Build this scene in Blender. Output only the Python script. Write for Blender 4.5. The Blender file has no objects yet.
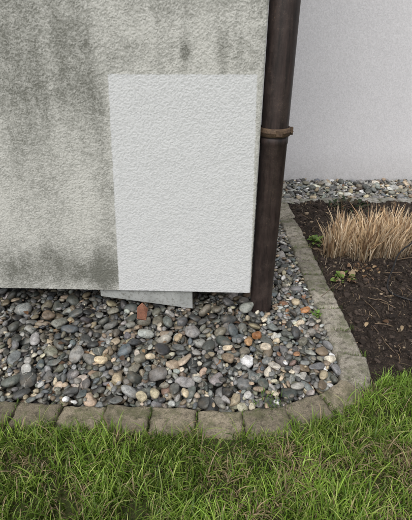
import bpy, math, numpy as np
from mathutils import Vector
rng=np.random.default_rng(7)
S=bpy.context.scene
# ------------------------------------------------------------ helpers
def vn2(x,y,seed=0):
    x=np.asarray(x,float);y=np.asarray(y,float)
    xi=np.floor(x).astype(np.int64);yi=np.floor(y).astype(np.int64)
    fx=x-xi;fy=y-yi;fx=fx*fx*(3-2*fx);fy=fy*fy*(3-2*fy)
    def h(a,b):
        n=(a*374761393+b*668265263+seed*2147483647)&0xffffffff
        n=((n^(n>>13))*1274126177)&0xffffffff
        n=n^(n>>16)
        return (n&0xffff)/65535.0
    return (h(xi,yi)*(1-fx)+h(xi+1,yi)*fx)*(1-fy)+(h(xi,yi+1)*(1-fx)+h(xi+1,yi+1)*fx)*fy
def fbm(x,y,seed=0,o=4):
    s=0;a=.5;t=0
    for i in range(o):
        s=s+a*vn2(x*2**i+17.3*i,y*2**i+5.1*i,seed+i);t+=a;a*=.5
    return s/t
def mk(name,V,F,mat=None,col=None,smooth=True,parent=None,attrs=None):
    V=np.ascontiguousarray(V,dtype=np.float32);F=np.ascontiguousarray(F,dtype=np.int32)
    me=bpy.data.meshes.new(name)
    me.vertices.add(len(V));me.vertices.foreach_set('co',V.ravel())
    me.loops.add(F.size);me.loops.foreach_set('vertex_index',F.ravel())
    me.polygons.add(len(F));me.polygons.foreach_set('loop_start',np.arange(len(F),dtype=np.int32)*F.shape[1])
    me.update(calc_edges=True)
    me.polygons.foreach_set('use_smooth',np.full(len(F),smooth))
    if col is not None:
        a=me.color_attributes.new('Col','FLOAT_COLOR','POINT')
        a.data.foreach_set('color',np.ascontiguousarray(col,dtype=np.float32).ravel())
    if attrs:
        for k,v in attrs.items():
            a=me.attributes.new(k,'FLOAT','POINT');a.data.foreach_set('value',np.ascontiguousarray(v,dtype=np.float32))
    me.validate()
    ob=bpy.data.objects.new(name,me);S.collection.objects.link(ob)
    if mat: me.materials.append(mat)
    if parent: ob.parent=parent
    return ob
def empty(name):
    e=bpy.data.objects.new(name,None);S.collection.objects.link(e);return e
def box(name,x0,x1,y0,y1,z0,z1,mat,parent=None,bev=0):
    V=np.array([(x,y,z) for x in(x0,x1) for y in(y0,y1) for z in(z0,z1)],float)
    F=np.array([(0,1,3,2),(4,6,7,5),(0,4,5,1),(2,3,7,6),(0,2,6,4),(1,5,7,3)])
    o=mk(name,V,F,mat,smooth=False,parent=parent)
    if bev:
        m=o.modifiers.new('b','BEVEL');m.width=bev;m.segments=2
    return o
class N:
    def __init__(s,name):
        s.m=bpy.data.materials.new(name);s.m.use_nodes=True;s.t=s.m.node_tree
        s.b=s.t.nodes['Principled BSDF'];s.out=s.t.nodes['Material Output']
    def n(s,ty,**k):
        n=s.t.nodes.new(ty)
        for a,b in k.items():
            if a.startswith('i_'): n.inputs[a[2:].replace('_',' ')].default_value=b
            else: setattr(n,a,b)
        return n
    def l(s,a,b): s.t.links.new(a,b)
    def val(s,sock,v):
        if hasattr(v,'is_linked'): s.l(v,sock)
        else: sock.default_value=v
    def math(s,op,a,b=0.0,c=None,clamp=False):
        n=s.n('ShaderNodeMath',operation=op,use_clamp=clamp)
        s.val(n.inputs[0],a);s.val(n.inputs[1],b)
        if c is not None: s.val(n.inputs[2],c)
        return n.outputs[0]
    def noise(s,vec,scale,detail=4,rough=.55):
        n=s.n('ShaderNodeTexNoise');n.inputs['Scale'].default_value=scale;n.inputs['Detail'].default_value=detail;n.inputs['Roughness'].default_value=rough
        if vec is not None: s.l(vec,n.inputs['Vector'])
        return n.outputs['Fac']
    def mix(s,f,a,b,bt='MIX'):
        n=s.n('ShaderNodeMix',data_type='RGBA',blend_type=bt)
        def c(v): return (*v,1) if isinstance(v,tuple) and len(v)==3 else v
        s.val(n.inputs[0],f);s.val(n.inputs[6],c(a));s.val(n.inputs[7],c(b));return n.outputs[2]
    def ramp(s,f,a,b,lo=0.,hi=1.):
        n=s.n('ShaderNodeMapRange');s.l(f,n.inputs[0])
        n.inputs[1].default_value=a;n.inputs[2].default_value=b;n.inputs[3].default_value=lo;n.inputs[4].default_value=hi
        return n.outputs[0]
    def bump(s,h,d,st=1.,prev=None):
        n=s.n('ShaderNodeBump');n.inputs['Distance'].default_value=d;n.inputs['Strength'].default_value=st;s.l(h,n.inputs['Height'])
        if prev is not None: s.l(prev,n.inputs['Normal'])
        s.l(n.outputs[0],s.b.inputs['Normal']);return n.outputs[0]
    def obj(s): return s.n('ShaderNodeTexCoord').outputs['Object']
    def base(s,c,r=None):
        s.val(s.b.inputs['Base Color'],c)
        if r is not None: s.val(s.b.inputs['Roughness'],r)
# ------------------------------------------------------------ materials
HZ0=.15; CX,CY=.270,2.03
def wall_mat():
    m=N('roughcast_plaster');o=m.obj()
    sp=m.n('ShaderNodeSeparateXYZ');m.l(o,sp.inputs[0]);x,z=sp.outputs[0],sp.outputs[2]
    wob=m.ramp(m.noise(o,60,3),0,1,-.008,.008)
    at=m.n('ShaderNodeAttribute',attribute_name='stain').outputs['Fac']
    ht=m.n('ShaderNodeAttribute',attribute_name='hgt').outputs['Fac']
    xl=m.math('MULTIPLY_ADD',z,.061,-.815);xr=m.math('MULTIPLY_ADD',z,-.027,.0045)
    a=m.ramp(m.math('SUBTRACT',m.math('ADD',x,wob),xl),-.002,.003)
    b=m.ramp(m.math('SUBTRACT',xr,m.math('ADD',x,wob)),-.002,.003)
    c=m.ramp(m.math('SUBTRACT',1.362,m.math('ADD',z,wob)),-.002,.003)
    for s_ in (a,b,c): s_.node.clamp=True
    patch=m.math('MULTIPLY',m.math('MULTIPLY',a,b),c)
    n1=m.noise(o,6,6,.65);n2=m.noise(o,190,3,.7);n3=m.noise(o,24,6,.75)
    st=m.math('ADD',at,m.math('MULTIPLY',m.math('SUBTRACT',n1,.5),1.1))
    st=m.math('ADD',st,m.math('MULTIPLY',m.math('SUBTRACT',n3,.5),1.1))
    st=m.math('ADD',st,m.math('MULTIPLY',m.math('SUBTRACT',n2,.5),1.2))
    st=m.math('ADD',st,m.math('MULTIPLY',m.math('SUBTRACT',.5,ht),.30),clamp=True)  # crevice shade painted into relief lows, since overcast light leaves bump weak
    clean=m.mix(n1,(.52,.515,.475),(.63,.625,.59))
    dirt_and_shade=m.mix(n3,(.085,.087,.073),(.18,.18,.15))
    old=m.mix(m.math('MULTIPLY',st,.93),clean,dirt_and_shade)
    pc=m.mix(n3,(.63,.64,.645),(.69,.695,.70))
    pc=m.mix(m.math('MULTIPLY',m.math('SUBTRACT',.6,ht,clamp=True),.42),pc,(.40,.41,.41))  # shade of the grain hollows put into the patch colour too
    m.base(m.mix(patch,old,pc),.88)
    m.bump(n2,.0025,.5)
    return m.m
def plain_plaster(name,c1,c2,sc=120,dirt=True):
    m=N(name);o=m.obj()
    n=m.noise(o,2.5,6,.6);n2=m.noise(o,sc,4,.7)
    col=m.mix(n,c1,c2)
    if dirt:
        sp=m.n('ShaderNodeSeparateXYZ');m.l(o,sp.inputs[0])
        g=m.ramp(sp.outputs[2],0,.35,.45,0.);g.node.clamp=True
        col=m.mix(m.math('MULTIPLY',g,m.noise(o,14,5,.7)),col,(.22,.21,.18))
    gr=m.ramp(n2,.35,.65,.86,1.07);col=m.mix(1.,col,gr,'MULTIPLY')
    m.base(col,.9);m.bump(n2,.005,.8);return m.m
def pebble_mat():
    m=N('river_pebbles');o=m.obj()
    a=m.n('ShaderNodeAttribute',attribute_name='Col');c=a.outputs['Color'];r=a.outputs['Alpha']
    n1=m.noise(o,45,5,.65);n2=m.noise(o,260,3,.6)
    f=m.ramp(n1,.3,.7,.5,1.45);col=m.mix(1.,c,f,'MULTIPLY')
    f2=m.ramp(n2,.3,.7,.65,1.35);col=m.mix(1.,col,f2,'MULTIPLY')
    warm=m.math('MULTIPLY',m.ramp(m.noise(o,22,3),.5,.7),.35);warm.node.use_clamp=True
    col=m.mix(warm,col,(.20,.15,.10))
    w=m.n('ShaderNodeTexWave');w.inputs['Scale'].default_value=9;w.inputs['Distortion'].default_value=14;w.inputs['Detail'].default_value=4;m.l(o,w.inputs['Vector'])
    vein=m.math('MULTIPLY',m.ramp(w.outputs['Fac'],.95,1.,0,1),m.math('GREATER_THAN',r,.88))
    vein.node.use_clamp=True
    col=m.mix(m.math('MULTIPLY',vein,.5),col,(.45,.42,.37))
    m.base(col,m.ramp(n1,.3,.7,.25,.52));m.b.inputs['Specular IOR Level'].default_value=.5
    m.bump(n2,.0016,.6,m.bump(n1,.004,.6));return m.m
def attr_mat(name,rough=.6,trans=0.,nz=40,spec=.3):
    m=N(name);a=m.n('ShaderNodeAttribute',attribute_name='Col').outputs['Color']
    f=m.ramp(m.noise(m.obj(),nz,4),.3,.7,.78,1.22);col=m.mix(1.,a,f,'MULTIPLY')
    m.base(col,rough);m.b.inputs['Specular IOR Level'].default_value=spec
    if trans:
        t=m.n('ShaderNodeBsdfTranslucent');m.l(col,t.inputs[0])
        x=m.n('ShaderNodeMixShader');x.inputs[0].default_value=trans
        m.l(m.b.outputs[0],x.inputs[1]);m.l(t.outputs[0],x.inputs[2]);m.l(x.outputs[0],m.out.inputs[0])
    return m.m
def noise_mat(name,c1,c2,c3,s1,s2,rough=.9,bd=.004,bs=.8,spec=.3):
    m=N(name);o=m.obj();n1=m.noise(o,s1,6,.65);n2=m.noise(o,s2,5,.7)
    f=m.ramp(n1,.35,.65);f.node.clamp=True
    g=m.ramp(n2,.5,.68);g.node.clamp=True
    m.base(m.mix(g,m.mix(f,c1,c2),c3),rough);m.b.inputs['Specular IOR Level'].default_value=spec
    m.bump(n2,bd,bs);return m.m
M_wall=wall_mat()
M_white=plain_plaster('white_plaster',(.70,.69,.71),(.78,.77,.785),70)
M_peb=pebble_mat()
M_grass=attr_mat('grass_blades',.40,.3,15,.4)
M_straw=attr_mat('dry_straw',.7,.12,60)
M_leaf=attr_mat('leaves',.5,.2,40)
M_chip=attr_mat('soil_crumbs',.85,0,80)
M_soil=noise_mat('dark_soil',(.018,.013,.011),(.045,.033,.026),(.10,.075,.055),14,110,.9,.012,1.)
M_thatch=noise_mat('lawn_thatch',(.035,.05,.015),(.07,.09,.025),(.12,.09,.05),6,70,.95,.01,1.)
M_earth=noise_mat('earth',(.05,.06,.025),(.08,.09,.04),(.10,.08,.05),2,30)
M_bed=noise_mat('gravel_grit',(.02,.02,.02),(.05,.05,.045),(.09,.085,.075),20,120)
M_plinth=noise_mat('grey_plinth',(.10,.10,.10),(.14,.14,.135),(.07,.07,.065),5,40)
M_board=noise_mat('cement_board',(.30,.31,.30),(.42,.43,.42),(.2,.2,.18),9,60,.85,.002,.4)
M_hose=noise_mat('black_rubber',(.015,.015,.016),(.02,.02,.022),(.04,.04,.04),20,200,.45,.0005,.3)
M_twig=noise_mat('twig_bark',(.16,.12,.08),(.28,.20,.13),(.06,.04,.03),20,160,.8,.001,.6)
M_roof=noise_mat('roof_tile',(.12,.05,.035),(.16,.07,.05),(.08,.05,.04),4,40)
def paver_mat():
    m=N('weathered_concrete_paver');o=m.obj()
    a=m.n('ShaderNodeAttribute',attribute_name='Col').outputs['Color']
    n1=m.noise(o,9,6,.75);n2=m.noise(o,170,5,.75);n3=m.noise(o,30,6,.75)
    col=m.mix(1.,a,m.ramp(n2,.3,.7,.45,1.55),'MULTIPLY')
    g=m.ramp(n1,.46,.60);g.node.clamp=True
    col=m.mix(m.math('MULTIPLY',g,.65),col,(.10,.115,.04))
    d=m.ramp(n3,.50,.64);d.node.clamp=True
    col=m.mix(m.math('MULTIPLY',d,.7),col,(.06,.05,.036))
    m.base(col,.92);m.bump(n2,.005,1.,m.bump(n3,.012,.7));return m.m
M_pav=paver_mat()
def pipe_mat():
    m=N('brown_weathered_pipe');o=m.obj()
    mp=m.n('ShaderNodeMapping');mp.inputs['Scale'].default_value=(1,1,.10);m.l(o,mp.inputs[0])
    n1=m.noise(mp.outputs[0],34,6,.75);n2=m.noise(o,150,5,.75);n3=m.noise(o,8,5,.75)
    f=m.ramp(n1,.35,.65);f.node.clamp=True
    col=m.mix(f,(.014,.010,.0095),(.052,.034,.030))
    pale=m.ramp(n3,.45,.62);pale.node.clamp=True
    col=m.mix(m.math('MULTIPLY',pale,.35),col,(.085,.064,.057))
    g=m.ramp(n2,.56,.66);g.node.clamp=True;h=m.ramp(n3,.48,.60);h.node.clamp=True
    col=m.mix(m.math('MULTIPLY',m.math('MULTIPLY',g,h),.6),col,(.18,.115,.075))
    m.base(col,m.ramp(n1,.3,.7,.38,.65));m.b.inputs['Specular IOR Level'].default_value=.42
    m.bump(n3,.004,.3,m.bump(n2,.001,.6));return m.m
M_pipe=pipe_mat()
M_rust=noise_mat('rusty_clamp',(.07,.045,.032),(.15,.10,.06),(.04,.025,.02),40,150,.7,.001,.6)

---

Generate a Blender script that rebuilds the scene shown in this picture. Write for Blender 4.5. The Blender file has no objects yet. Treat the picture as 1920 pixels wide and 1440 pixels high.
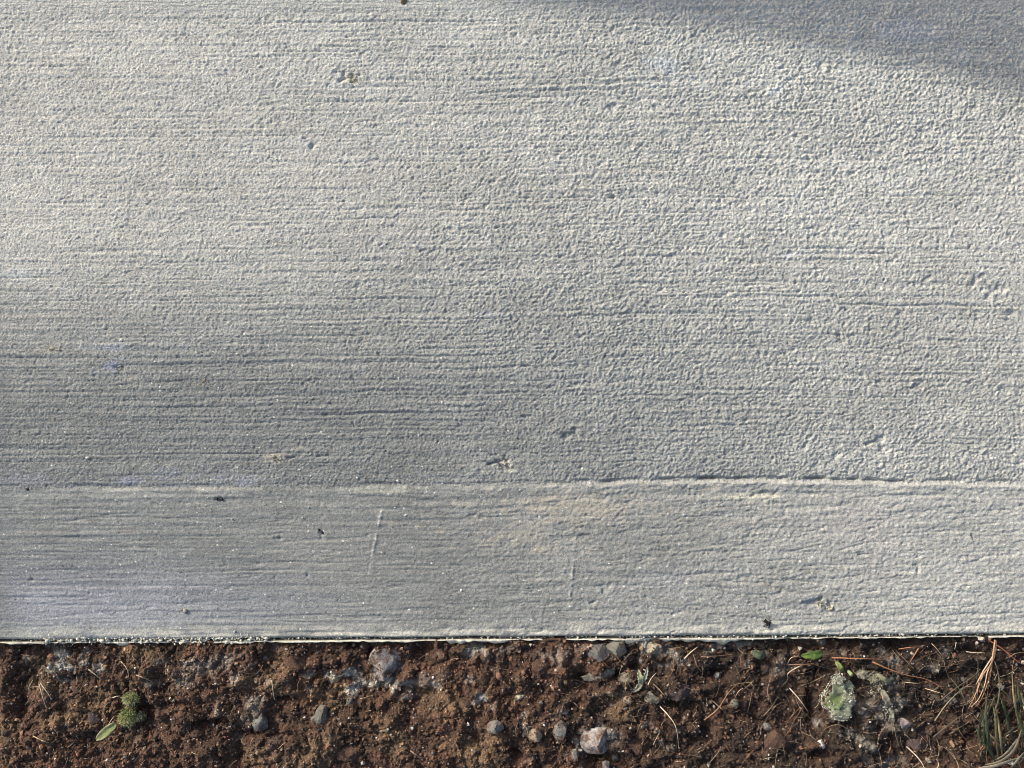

**Written instruction**
Search the data for "Blender" and list every line in which it occurs.

**The response**
Build this scene in Blender. Output only the Python script. Write for Blender 4.5. The Blender file has no objects yet.
Generate a Blender script that rebuilds the scene shown in this picture. Write for Blender 4.5. The Blender file has no objects yet. Treat the picture as 1920 pixels wide and 1440 pixels high.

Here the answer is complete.